Mary D. Garrard, Professor of Art History

Education:

PhD, The Johns Hopkins University (1970)
MA, Harvard University (1960)
BA, Newcomb College (Tulane University) (1958)



Professor Garrard's scholarship has embraced Italian Renaissance and Baroque art and feminist studies. She is the author of Artemisia Gentileschi: The Image of the Female Hero in Italian Baroque Art (Princeton University Press, 1989). and Artemisia Gentileschi Around 1622: The Shaping and Reshaping of an Artistic Identity. She has published articles and reviews on Michelangelo, Raphael, Leonardo da Vinci, Jacopo Sansovino, Sofonisba Anguissola, Artemisia Gentileschi, and feminist art theory, in The Art Bulletin, Burlington Magazine, Journal of the Warburg and Courtauld Institutes, and other journals.

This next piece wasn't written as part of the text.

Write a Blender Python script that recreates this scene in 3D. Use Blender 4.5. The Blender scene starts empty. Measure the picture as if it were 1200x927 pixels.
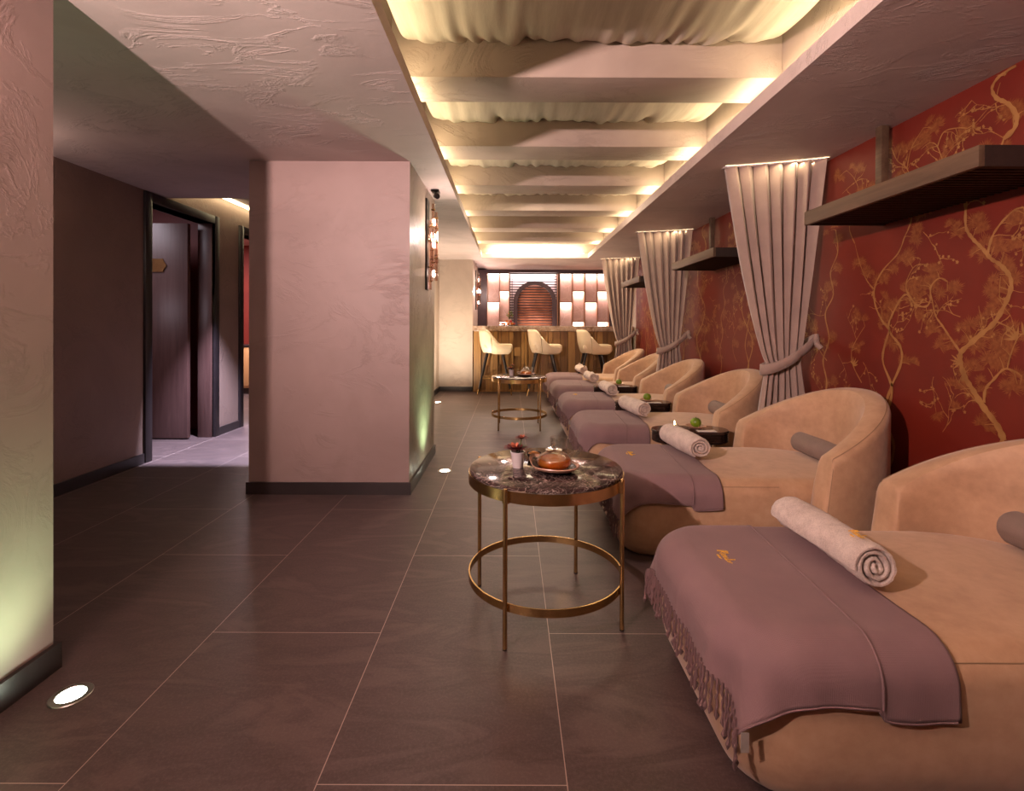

With colleague Norma Broude, Garrard edited and contributed to two volumes that have become textbook classics: Feminism and Art History: Questioning the Litany (Harper & Row, 1982), and The Expanding Discourse: Feminism and Art History (HarperCollins, 1992). A third collection of feminist essays, Reclaiming Female Agency: Feminist Art History after Postmodernism is presently being published by the University of California Press. A fourth collaborative book edited by Broude and Garrard is The Power of Feminist Art: The American Movement of the 1970s, History and Impact (Harry N. Abrams, 1994; paperback, 1996).

Professor Garrard has lectured extensively at universities, colleges and museums across the country and abroad. She served as national President of Women's Caucus for Art (1974-76), as a member of the Board of Directors of the College Art Association, and in 1979-81 she was Chair of the CAA Committee on the Status of Women. She has also served as Chair of the Department of Art, American University.

Garrard teaches two graduate level courses in Italian Renaissance art (Giotto to Bellini, and Leonardo to Caravaggio), and she also teaches the art history methods course for entering graduate students (Approaches to Art History). Her seminar topics have included: Michelangelo, Leonardo da Vinci, Mannerism, Titian, Caravaggio, Women and Gender in Renaissance Art, and Women Artists from Antiquity through the 18th Century.